Every cooler operates on borrowed time. It leaves for your camping trip brimming over with crisp produce and ice-encrusted beer that looks straight out of a Super Bowl commercial, and returns with a soggy block of foil-wrapped cheddar cheese floating in a pool of mustard water. Mother Nature always wins.

Perhaps that’s why I was so enamored when I saw the EcoFlow Glacier at CES 2023. Less a cooler than a mobile battery-powered fridge on wheels, the sleek electric Glacier not only obviated the need for ice, it would make ice for me in 18 minutes. My home fridge can’t even do that, and I didn’t even know I wanted it to until just now. When EcoFlow offered to let me try the Glacier, I envisioned sipping a perspiring glass of whiskey in the tropics and accepted the occupational hazards of my job.

Having lugged an actual minifridge on a camping trip last year, I’m acutely aware of how inefficient they can be – the fridge in question barely lasted a weekend attached to an absolutely massive battery. OK fine, the blending, boiling, and microwaving I did may have also had something to do with that. But the Glacier is rated to use just 300 watt-hours of electricity for 24 hours of cooling. That’s an amount you could realistically pull down with solar panels while you’re camping, which elevates the Glacier from an “iceless cooler” to a true off-grid fridge, a genuine mobile appliance prepared to keep your food and drink cold indefinitely with enough sweet, sweet sunlight.

Unswaddled from its foam-and-cardboard cocoon, the Glacier looks more like an appliance for shuttling organs by drone in the year 2067 than a cooler, which is to say, it’s futuristic. And glossy in parts. Even outdoors, my dog’s hair started working its way into every crevice immediately. The Glacier will doubtless need a bit more preening than a bear-proof Yeti, but that comes with the territory. It’s still sturdy enough to sit and stand on, though the top-mounted LCD will compel you to watch your step.

Inside, two different compartments can be set to temperatures as low as -4 degrees Fahrenheit. That means you can not only make ice, you can store it. And ice cream, and popsicles, and whatever other frozen delights you might desire beside a fire.

The icemaker is so simple, it’s ingenious. It’s a tiny water bath stippled with little metal nubs that protrude through the bottom of a basket. When you make ice, the nubs chill rapidly, forming thimbles of ice around them. Eighteen minutes later, you lift a basket full of tiny ice cubes from the water bath. Brilliant. It’s also a power-intensive parlor trick that costs about 10% of battery life, so while you might make enough ice to toss in a glass of Glenlivet, you won’t be playing ice machine for the campground.

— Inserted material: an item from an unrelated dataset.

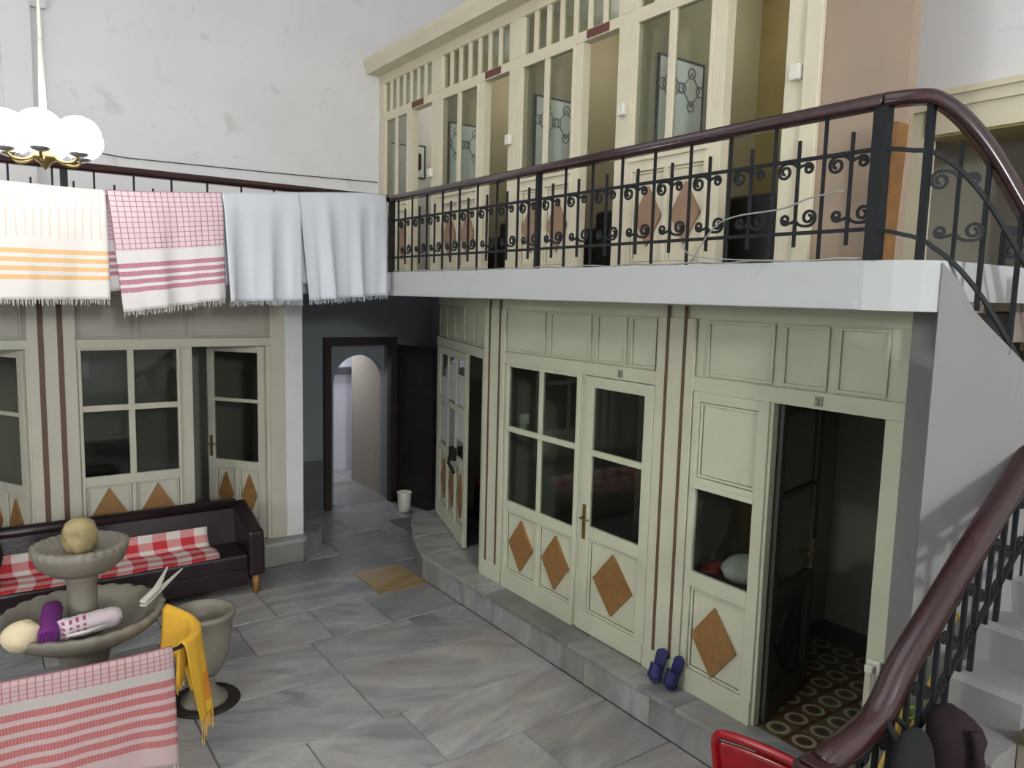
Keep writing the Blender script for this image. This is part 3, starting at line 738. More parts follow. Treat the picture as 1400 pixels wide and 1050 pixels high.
def level_run(root, p0, d, start, length, n_from=0):
    """alternating full bars and short scrolled bars"""
    dx, dy = d; k = 0; s = start
    while s < length:
        x, y = p0[0] + dx * s, p0[1] + dy * s
        if k % 2 == 0:
            bar(root, 'short_bar', x, y, 3.385, 3.91)
            scroll(root, x, y, 3.765, -dx, -dy, False); scroll(root, x, y, 3.53, -dx, -dy, True)
        else:
            bar(root, 'baluster', x, y, ZS1, ZR - 0.06)
        k += 1; s += 0.1425
fb = [(-0.011, -0.005), (0.011, -0.005), (0.011, 0.005), (-0.011, 0.005)]
b1 = empty('balustrade', (3.42, 4.5, ZS1), 'black scrolled iron balustrade with brown handrail along the right gallery', 'railing', 'iron balustrades')
put('handrail', MB().sweep([(3.42, 6.96, ZR), (3.42, 1.955, ZR)], RAIL), 'rail_wood', b1)
put('upper_bar', MB().bar((3.42, 6.95, 3.815), (3.42, 1.96, 3.815), 0.018), 'iron', b1)
put('lower_bar', MB().bar((3.42, 6.95, 3.455), (3.42, 1.96, 3.455), 0.018), 'iron', b1)
level_run(b1, (3.42, 1.96), (0, 1), 0.14, 4.95)
bar(b1, 'post', 3.42, 4.55, ZS1, ZR - 0.06, 0.034); bar(b1, 'corner_post', 3.42, 1.96, ZS1, ZR - 0.06, 0.062); bar(b1, 'corner_post', 3.42, 6.95, ZS1, ZR - 0.06, 0.05)
b2 = empty('balustrade', (1.0, 6.95, ZS1), 'black iron balustrade with brown handrail across the back gallery behind the towels', 'railing', 'iron balustrades')
put('handrail', MB().sweep([(-7.1, 6.95, ZR), (3.375, 6.95, ZR)], RAIL), 'rail_wood', b2)
put('upper_bar', MB().bar((-7.1, 6.95, 3.815), (3.38, 6.95, 3.815), 0.018), 'iron', b2)
put('lower_bar', MB().bar((-7.1, 6.95, 3.455), (3.38, 6.95, 3.455), 0.018), 'iron', b2)
level_run(b2, (3.39, 6.95), (-1, 0), 0.14, 6.0)
bar(b2, 'post', 0.62, 6.95, ZS1, ZR - 0.06, 0.05)

# staircase: curved stringer wall, upper steps, lower flight
def interp(P, n=6):
    """Catmull-Rom through points"""
    P = [Vector(p) for p in P]; out = []
    for i in range(len(P) - 1):
        a = P[max(i - 1, 0)]; b = P[i]; c = P[i + 1]; d = P[min(i + 2, len(P) - 1)]
        for k in range(n):
            t = k / n
            out.append(0.5 * ((2 * b) + (c - a) * t + (2 * a - 5 * b + 4 * c - d) * t * t + (3 * b - a - 3 * c + d) * t ** 3))
    return out + [P[-1]]
sc = empty('staircase', (3.4, 1.2, 0), 'curved white plastered stair with stone treads rising to the gallery', 'stairs')
SP = interp([(3.54, 1.70, 3.30), (3.60, 1.645, 3.21), (3.66, 1.59, 3.08), (3.80, 1.45, 2.88), (3.95, 1.36, 2.70), (4.15, 1.30, 2.45)])
mb = MB(); n = len(SP); off = Vector((0.09, 0.05, 0)); vs = []
for p in SP: vs += [(p.x, p.y, 0.0), (p.x, p.y, p.z), (p.x + off.x, p.y + off.y, p.z), (p.x + off.x, p.y + off.y, 0.0)]
fs = [(0, 1, 2, 3), tuple(reversed([4 * (n - 1) + k for k in range(4)]))]
for i in range(n - 1):
    for a in range(4): fs.append((4 * i + a, 4 * i + (a + 1) % 4, 4 * i + 4 + (a + 1) % 4, 4 * i + 4 + a))
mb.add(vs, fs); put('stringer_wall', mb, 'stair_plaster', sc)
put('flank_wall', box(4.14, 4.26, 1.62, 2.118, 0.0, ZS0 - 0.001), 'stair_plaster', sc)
for k in range(1, 5):
    z = ZS1 - 0.18 * k; y1 = 1.68 - 0.15 * (k - 1)
    put('tread', box(3.78 + 0.1 * k, 5.25, y1 - 0.16, y1, z - 0.04, z), 'tread_stone', sc)
    put('riser', box(3.80 + 0.1 * k, 5.25, y1 - 0.15, y1 - 0.13, z - 0.18, z - 0.04), 'riser_stone', sc)
put('riser', box(3.76, 5.25, 1.66, 1.68, ZS1 - 0.18, ZS0), 'riser_stone', sc)
# lower flight along +X with a stepped plaster kerb on the court side
YK = 1.40; x0, z0 = 1.72, 0.0
TR, RS = 0.235, 0.176
for k in range(11):
    xa = x0 + TR * k; zt = RS * (k + 1)
    put('tread', box(xa - 0.02, xa + TR, 0.35, YK - 0.245, zt - 0.035, zt), 'tread_stone', sc)
    put('riser', box(xa, xa + 0.02, 0.35, YK - 0.245, max(0, zt - RS), zt - 0.035), 'riser_stone', sc)
prof = [(2.35, 0.0), (2.35, 0.62)]
for k in range(3, 11):
    xa = x0 + TR * k; zt = RS * (k + 1) + 0.12
    prof += [(xa - 0.03, zt - RS + (0.0 if k > 3 else 0.0)), (xa - 0.03, zt)]
prof = [(2.35, 0.0), (2.35, 0.70)]
for k in range(3, 11):
    xa = x0 + TR * k + 0.03; zt = RS * (k + 1) + 0.13
    prof += [(max(xa - 0.02, 2.36), zt - 0.02), (xa + 0.02, zt), (xa + TR - 0.02, zt), (xa + TR - 0.005, zt - 0.0)]
prof += [(x0 + TR * 11 + 0.03, RS * 11 + 0.13), (x0 + TR * 11 + 0.03, 0.0)]
m_ = len(prof)
mb = MB().add([(x, YK - 0.24, z) for x, z in prof] + [(x, YK + 0.06, z) for x, z in prof],
              [tuple(range(m_)), tuple(range(2 * m_ - 1, m_ - 1, -1))] + [(i, m_ + i, m_ + (i + 1) % m_, (i + 1) % m_) for i in range(m_)])
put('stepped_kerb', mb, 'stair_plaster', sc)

# curved stair balustrade (upper) and straight one (lower)
b3 = empty('balustrade', (3.6, 1.65, 3.2), 'dark curved iron stair balustrade sweeping down from the gallery corner', 'railing', 'iron balustrades')
UR = interp([(3.42, 1.955, ZR), (3.45, 1.86, ZR), (3.51, 1.77, 4.05), (3.58, 1.68, 3.97), (3.66, 1.595, 3.84), (3.74, 1.52, 3.68), (3.84, 1.435, 3.47), (3.98, 1.36, 3.2)])
put('handrail', MB().sweep(UR, RAIL), 'rail_wood', b3)
def at_rail(P, s):
    s *= len(P) - 1; i = min(int(s), len(P) - 2); return P[i].lerp(P[i + 1], s - i)
ub = [(p.x, p.y, p.z - 0.245 - 0.02 * min(i / 8, 1)) for i, p in enumerate(UR)]
put('upper_bar', MB().sweep(ub, [(-0.009, -0.009), (0.009, -0.009), (0.009, 0.009), (-0.009, 0.009)], False), 'iron', b3)
lb = [(p.x, p.y, p.z - 0.605 - 0.06 * min(i / 14, 1)) for i, p in enumerate(UR)]
put('lower_bar', MB().sweep(lb, [(-0.009, -0.009), (0.009, -0.009), (0.009, 0.009), (-0.009, 0.009)], False), 'iron', b3)
p = UR[11]; bar(b3, 'post', p.x, p.y, ZS1 - 0.02, p.z - 0.06, 0.03)
p = UR[24]; bar(b3, 'baluster', p.x, p.y, 3.09, p.z - 0.06, 0.018)
p = UR[32]; bar(b3, 'baluster', p.x, p.y, 2.9, p.z - 0.06, 0.018)
p = UR[18]; bar(b3, 'short_bar', p.x, p.y, 3.3, p.z - 0.14)
dd = (UR[20] - UR[16]).normalized(); dh = Vector((dd.x, dd.y)).normalized()
scroll(b3, p.x, p.y, p.z - 0.31, dh.x, dh.y, False); scroll(b3, p.x, p.y, p.z - 0.53, dh.x, dh.y, True)
bar(b3, 'newel_post', 4.02, 1.34, 1.9, 3.3, 0.06)

b4 = empty('balustrade', (3.0, YK, 0.7), 'dark iron stair balustrade with wide glossy brown handrail on the lower flight', 'railing', 'iron balustrades')
LR = interp([(2.40, 1.43, 1.50), (2.47, 1.42, 1.535), (2.56, 1.41, 1.56), (2.70, YK, 1.615), (2.84, YK, 1.76), (3.14, YK, 1.99), (3.44, YK, 2.215), (3.72, YK, 2.41), (4.05, YK, 2.66)], 4)
RW = [(a * 1.35, b * 1.25) for a, b in RAIL]
put('handrail', MB().sweep(LR, RW), 'rail_wood', b4)
put('newel_cap', MB().box(2.33, 2.45, 1.36, 1.49, 1.41, 1.475).box(2.345, 2.435, 1.375, 1.475, 1.475, 1.49), 'rail_wood', b4, bevel=0.01)
put('newel_post', box(2.36, 2.42, 1.395, 1.455, 0.62, 1.41), 'iron', b4, bevel=0.004)
def lz(x): return 1.66 + (x - 2.70) * 0.765            # rail height over the flight
def low(x): return lz(x) - 0.60
def sb(d, nm, a=2.5, b=4.05): put(nm, MB().bar((a, YK, lz(a) - d), (b, YK, lz(b) - d), 0.02), 'iron', b4)
sb(0.2, 'upper_bar', 2.62); sb(0.52, 'lower_bar', 2.5)
k = 0; x = 2.52
while x < 4.0:
    step = int((x - x0 - 0.03) / TR); foot = RS * (step + 1) + 0.13
    if k % 2: bar(b4, 'baluster', x, YK, foot - 0.02, min(lz(x), 9) - 0.07, 0.02)
    else:
        bar(b4, 'short_bar', x, YK, max(lz(x) - 0.6, foot), lz(x) - 0.12, 0.018)
        scroll(b4, x, YK, lz(x) - 0.26, 1, 0, False); scroll(b4, x, YK, lz(x) - 0.45, 1, 0, True)
    k += 1; x += 0.105
b5 = empty('balustrade', (4.45, 1.72, 3.2), 'short pale-backed iron rail beside the top stair steps', 'railing', 'iron balustrades')
put('upper_bar', MB().bar((4.36, 1.80, 3.5), (4.62, 1.62, 3.5), 0.02, 0.05), 'iron', b5)
bar(b5, 'post', 4.36, 1.80, ZS1, 3.5, 0.025); bar(b5, 'post', 4.62, 1.62, 3.13, 3.5, 0.025)
scroll(b5, 4.46, 1.73, 3.4, 0.82, -0.57, False)

# ------------------------------------------------------------------ chandelier over the fountain
CH = Vector((0.43, 5.97, 4.06))
ch = empty('chandelier', (CH.x, CH.y, 3.86), 'lit chandelier with white glowing globe shades on a brass rod', 'lamp')
put('rod', MB().tube([(CH.x, CH.y, 3.95), (CH.x, CH.y, 8.58)], 0.011), 'white_plastic', ch)
put('rod_sleeve', MB().lathe([(0.024, 0), (0.022, 0.1), (0.014, 0.5), (0.012, 0.52)], (CH.x, CH.y, 4.16)), 'white_plastic', ch)
put('hub', MB().lathe([(0.001, -0.12), (0.02, -0.1), (0.03, -0.08), (0.075, -0.05), (0.08, -0.03), (0.03, 0.0), (0.02, 0.1)], (CH.x, CH.y, 3.97)), 'brass', ch)
for i in range(6):
    a = 2 * PI * i / 6 + 0.35
    c, s_ = math.cos(a), math.sin(a); P = lambda r, z: (CH.x + r * c, CH.y + r * s_, CH.z + z)
    put('arm', MB().tube(interp([P(0.02, -0.08), P(0.1, -0.15), P(0.19, -0.16), P(0.235, -0.12)], 5), 0.01), 'brass', ch)
    put('glass_cup', MB().lathe([(0.015, 0), (0.05, 0.012), (0.065, 0.04), (0.06, 0.045), (0.015, 0.014)], P(0.235, -0.13)), 'chrome', ch)
    put('globe', MB().sphere(P(0.235, 0.01), 0.138, 0.9), 'globe_glow', ch)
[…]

Power comes from a 300Wh brick that slides into the back of the Glacier, which is convenient for two reasons. One, you can pull it out and use the single USB-C port to power other gadgets like your phone or laptop. Two, you can pull it out and charge it without moving the cooler. Since a fully loaded cooler can push 40 pounds, that’s no small convenience.

The Glacier includes both wheels and a telescoping handle to make it rollable rather than strictly luggable. The wheels can quickly detach with four thumb screws, which could save the day in tight packing situations.

Since late-season snow is putting a damper on early-season camping in the Pacific Northwest where I live, I didn’t get to wheel the Glacier into the woods as intended, but I did run a simulation in my backyard, for science: How long could I keep a cooler full of beer cold using only the sun and a 200-watt panel?

While the finicky spring weather here in Portland was an obvious handicap for the solar panels, I figured the cooler weather might offset it. After loading one side of the Glacier with beer and one with ice, I parked the cooler outside, connected a south-facing 200-watt solar array, and started the timer.

Day one brought only intermittent sun and temps in the mid 50’s, but by the end it was sitting pretty at 99%. By the end of day two, which was much sunnier, it had dipped as low as 68%, and worked its way back up to 100%. After six cloudy days in the mid 50s, with the Glacier sitting pretty at 99%, I had to concede: This thing is legit. With smart placement in the shade and a decent solar array, you could realistically keep food cold indefinitely.

EcoFlow hasn’t yet announced pricing, but if the competing $1,000 Furrion eRove is any indicator, it will come at a premium. And that’s OK. Occasional campers should probably grab a couple bags of $2.99 Reddy Ice at Safeway and call it a day. But if you’re going on an extended off-the-grid trip, staying long-term at a property without power, or maybe even boondocking long term in an RV, the Glacier is one of very few cooling devices that packs its own power. And if you need to make ice away from the wall, it’s in a class of its own. Just save some budget for the beer.